Since then, they’ve gone 15-6-3.

That’s no “fake .500” record looking good on the front two digits with a gaudy third one disguising defeats as overtime points. Heading into the San Jose game, the Kraken at 12-14-6 had nearly twice as many defeats as victories. Since then, they’ve managed nearly twice as many wins as losses.

And they’ve done it over a sustained period. They played an NHL record 17 games in January and went 10-5-2. Then tacked on another two games the first five days in February. That’s 19 games in 36 days with an 11-6-2 mark.

So, that part is real. The Kraken will emerge from the break just one point behind the second place Edmonton Oilers in the Pacific Division with 26 games remaining.

They’ll emerge with three more victories than Anaheim and four more than the Los Angeles Kings. They’ll have just one fewer victory than the two-time-defending Western Conference champion Oilers and the same number of wins as a first place Vegas team they just beat on the road.

They’ll also be tied with Edmonton for the division’s most regulation wins after a very slow start in that regard.

They have two playoff caliber goalies. They are 19-5-4 when scoring at least three goals and 12-1-0 with at least four. They’ve done both more lately; 17 times in 24 games since that late December visit to San Jose.

Again, this is real. And the object in pro sports is to win when offered opportunity. The goal isn’t to endlessly build the perfectly crafted roster in hopes of contending five years down the road.

There is something to be said about focusing on the here and now when it’s getting up in your face daring you to do it.

After his eventual game-winning third goal against the Kings on Wednesday night, Kraken defenseman Vince Dunn described the play as “taking what’s given” – an apt symbol for his team’s season. The Kraken find themselves battling for what could be a division title with the season about to round its three-quarter pole. They’re doing it not through luck, but sustained quality play. They’ve outlasted injuries to almost every key player. Beaten some of the best teams in their division and league wide.

SEA@LAK: Dunn scores PPG against Darcy Kuemper

Shane Wright said his teammates sense “something special brewing” and he’s right.

The Kraken at their very best have never been more than a No. 7 wild-card seed.

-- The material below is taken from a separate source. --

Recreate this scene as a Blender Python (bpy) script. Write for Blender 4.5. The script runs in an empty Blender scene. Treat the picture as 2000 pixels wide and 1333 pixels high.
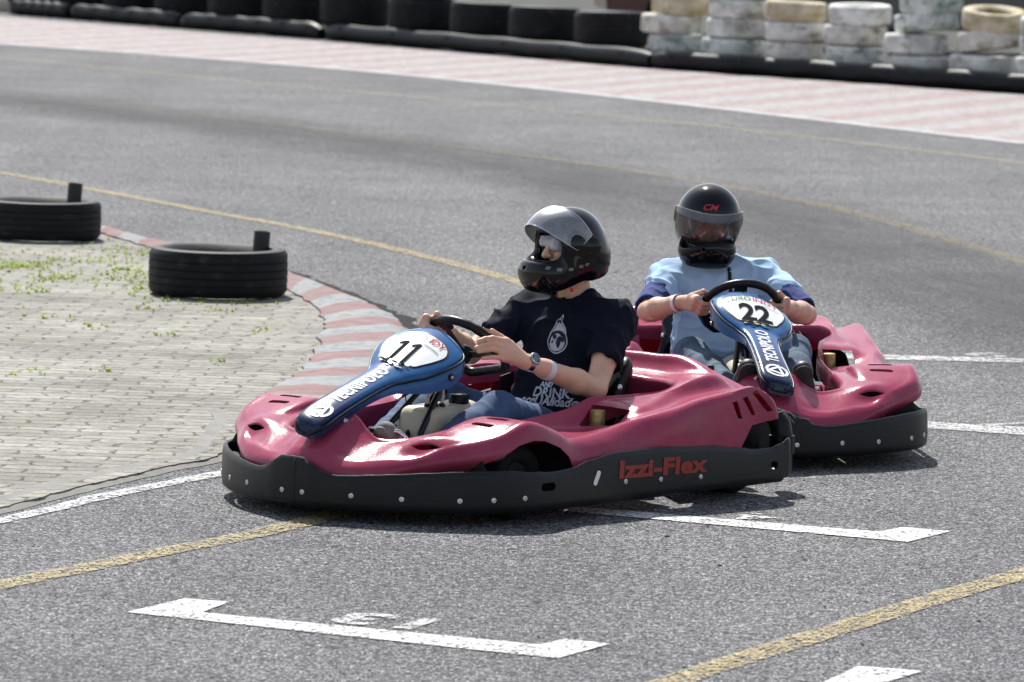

They now have a legit shot at Top 3 in their division.

It’s never how you start in sports but how you finish. Keep playing this way the remaining 26 games, no one will care what the Kraken were doing in December. Lambert and general manager Jason Botterill spoke in training camp about building a team constantly looking to improve with each passing day.

And here we are almost finished with February play and that’s exactly what’s happened. Yes, the Kraken had struggles. As has every single team as this grueling condensed schedule plays out.

The Colorado Avalanche were the NHL’s runaway best team by a mile yet are only 6-7-2 the past month. Dallas has boosted its fortunes by winning six in a row but had dropped 11 of 14 prior. Vegas had lost six straight and seven of eight before posting two wins ahead of the break. Edmonton has dropped three in a row and seven of 12.

So, if the Kraken want to believe they’re a good team capable of playoffs, they’ve earned the right. Talk is cheap. Results matter. Everything else is a tired cliché, regardless of what side of the “good team” debate one happens to fall on.